Records contained in a dataset

• • • • •

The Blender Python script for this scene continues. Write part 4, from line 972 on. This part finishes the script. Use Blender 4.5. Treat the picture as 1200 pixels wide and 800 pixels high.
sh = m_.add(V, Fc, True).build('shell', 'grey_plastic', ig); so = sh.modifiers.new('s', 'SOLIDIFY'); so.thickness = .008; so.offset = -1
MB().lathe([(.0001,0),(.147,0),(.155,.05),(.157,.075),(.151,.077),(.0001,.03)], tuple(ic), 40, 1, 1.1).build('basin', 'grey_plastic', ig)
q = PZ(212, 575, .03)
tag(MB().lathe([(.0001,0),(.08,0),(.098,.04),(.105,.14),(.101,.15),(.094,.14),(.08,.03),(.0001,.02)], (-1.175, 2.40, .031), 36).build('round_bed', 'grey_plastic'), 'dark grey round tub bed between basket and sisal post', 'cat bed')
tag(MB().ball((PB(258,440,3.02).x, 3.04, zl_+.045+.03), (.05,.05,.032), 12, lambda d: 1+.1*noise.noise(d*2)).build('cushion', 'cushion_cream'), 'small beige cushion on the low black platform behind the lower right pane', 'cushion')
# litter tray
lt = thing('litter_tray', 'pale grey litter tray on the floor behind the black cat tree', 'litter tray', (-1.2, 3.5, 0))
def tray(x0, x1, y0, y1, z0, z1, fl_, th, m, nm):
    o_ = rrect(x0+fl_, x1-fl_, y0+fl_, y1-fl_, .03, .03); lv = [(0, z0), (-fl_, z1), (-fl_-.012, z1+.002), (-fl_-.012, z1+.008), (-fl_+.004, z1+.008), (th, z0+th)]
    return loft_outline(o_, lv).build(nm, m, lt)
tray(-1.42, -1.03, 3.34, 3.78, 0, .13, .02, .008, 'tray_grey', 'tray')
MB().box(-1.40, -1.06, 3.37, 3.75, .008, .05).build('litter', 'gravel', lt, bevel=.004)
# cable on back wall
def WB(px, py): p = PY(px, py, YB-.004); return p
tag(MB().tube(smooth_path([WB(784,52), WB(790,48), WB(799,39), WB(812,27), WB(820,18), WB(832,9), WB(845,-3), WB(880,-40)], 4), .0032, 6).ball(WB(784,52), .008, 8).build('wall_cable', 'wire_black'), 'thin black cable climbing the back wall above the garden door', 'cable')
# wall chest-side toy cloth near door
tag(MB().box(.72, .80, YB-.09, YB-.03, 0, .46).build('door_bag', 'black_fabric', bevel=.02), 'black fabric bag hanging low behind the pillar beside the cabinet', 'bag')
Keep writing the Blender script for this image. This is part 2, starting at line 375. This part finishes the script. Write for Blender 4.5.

• • • • •

Exercise directions: Retype the material in full. Each word must match.

The reply:
The Blender Python script for this scene continues. Write part 4, from line 972 on. This part finishes the script. Use Blender 4.5. Treat the picture as 1200 pixels wide and 800 pixels high.
sh = m_.add(V, Fc, True).build('shell', 'grey_plastic', ig); so = sh.modifiers.new('s', 'SOLIDIFY'); so.thickness = .008; so.offset = -1
MB().lathe([(.0001,0),(.147,0),(.155,.05),(.157,.075),(.151,.077),(.0001,.03)], tuple(ic), 40, 1, 1.1).build('basin', 'grey_plastic', ig)
q = PZ(212, 575, .03)
tag(MB().lathe([(.0001,0),(.08,0),(.098,.04),(.105,.14),(.101,.15),(.094,.14),(.08,.03),(.0001,.02)], (-1.175, 2.40, .031), 36).build('round_bed', 'grey_plastic'), 'dark grey round tub bed between basket and sisal post', 'cat bed')
tag(MB().ball((PB(258,440,3.02).x, 3.04, zl_+.045+.03), (.05,.05,.032), 12, lambda d: 1+.1*noise.noise(d*2)).build('cushion', 'cushion_cream'), 'small beige cushion on the low black platform behind the lower right pane', 'cushion')
# litter tray
lt = thing('litter_tray', 'pale grey litter tray on the floor behind the black cat tree', 'litter tray', (-1.2, 3.5, 0))
def tray(x0, x1, y0, y1, z0, z1, fl_, th, m, nm):
    o_ = rrect(x0+fl_, x1-fl_, y0+fl_, y1-fl_, .03, .03); lv = [(0, z0), (-fl_, z1), (-fl_-.012, z1+.002), (-fl_-.012, z1+.008), (-fl_+.004, z1+.008), (th, z0+th)]
    return loft_outline(o_, lv).build(nm, m, lt)
tray(-1.42, -1.03, 3.34, 3.78, 0, .13, .02, .008, 'tray_grey', 'tray')
MB().box(-1.40, -1.06, 3.37, 3.75, .008, .05).build('litter', 'gravel', lt, bevel=.004)
# cable on back wall
def WB(px, py): p = PY(px, py, YB-.004); return p
tag(MB().tube(smooth_path([WB(784,52), WB(790,48), WB(799,39), WB(812,27), WB(820,18), WB(832,9), WB(845,-3), WB(880,-40)], 4), .0032, 6).ball(WB(784,52), .008, 8).build('wall_cable', 'wire_black'), 'thin black cable climbing the back wall above the garden door', 'cable')
# wall chest-side toy cloth near door
tag(MB().box(.72, .80, YB-.09, YB-.03, 0, .46).build('door_bag', 'black_fabric', bevel=.02), 'black fabric bag hanging low behind the pillar beside the cabinet', 'bag')
Keep writing the Blender script for this image. This is part 2, starting at line 375. This part finishes the script. Write for Blender 4.5.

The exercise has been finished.